The CID was neither temporally overbroad nor did it seek irrelevant information, the judge determined. Both challenged requests—a written report and an interrogatory requesting financial data relating to income-stream-advance transactions and bank accounts “held in the name of or for the benefit of the Company”—are “highly relevant to whether it or other entities have engaged in illegal practices,” the court wrote.

Any argument that the CID imposed an undue burden failed for lack of evidence, Judge Staton added. Although the company highlighted the CFPB’s request for “all” of certain types of documents, “crucially absent from [the company’s] opposition is any evidence showing that the administrative subpoena imposes an undue burden, such as a declaration specifying the estimated cost of compliance, the effect of compliance on [the company’s] operations, the number of responsive documents, or some other indication of the burden of complying. [The company’s] bald assertions that compliance would result in ‘significant business consequences’ do not establish an undue burden.”

The court then turned to the question of the CFPB’s constitutionality. The CFPB’s for-cause removal protection does not run afoul of the Constitution because it does not interfere with the President’s exercise of the executive power and appointed duty to take care that the laws be faithfully executed, the court said.

Judge Staton was not persuaded that the single-director structure of the Bureau was any less valid than an agency headed by a commission. There are at least three other active government agencies that share the CFPB’s structure (the Social Security Administration, the Office of Special Counsel and the Federal Housing Financial Agency, with the Office of the Comptroller of the Currency a likely fourth) and the distinction between multimember boards and directors is “overly simplistic,” she wrote.

Congress devised many tools to ensure the Bureau remains accountable, the court added, including annual audits by the Government Accountability Office, a capped budget from the Federal Reserve System, and the power of the Financial Stability Oversight Council to stay or override its rules.

“At bottom, whether to structure an independent agency as a multimember or director-led body depends on the proper weighing of the advantages and drawbacks of each structure,” Judge Staton wrote. “But neither the text of the Constitution nor any Supreme Court precedent supports drawing a constitutional distinction between multimember and director-led independent agencies, so the question is properly reserved for the political branches and the democratic process.”

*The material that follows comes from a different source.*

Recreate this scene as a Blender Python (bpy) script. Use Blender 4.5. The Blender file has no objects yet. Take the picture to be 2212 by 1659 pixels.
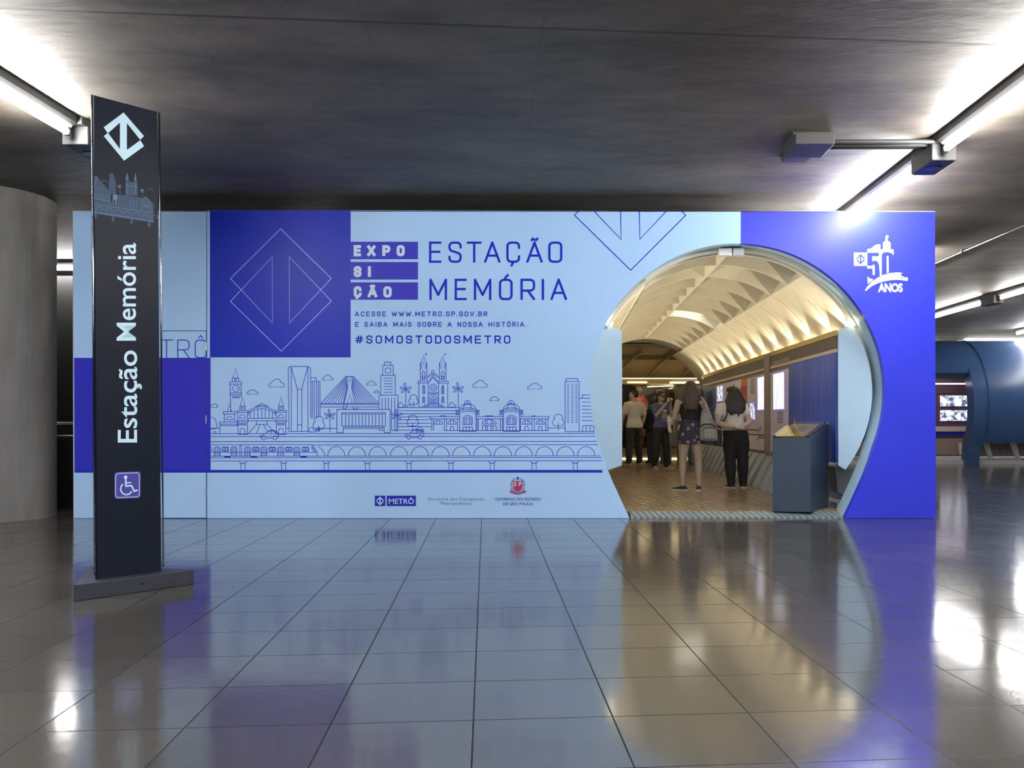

Even if the CFPB director’s for-cause removal protection were unconstitutional, the CID should still be enforced, the court found. Congress has granted every director-run independent agency the power to issue administrative subpoenas, and a “finding that the CFPB cannot exercise the subpoena power would logically preclude these other agencies from exercising their statutory authority as well,” the court said.

Granting the CFPB’s petition to enforce the CID, Judge Staton ordered the defendant to comply within 15 days.

To read the order, click here.

Why it matters

The California court’s order stands in stark contrast to an opinion from the D.C. Circuit decided in April. In that case, the panel refused to enforce a CID issued by the Bureau to a nonprofit organization that accredits for-profit colleges in the United States and reminded the agency of the limits of its enforcement powers. The panel further described the CID’s Notification of Purpose as “perfunctory” at best and said the Bureau failed to provide the defendant with sufficient notice as to the nature of the conduct and the alleged violation under investigation. Given the range of court reactions to enforcement of CFPB CIDs, entities should carefully consider their response.

This decision also differs from that in the October 2016 decision by a three-judge panel of the D.C. Court of Appeals in PHH Corp. v CFPB, D.C. Cir., Case No. 15-cv-01177, which held that the structure of the CFPB was indeed unconstitutional. That decision is now being reconsidered by the D.C. Court of Appeals en banc, and oral arguments were heard on May 24.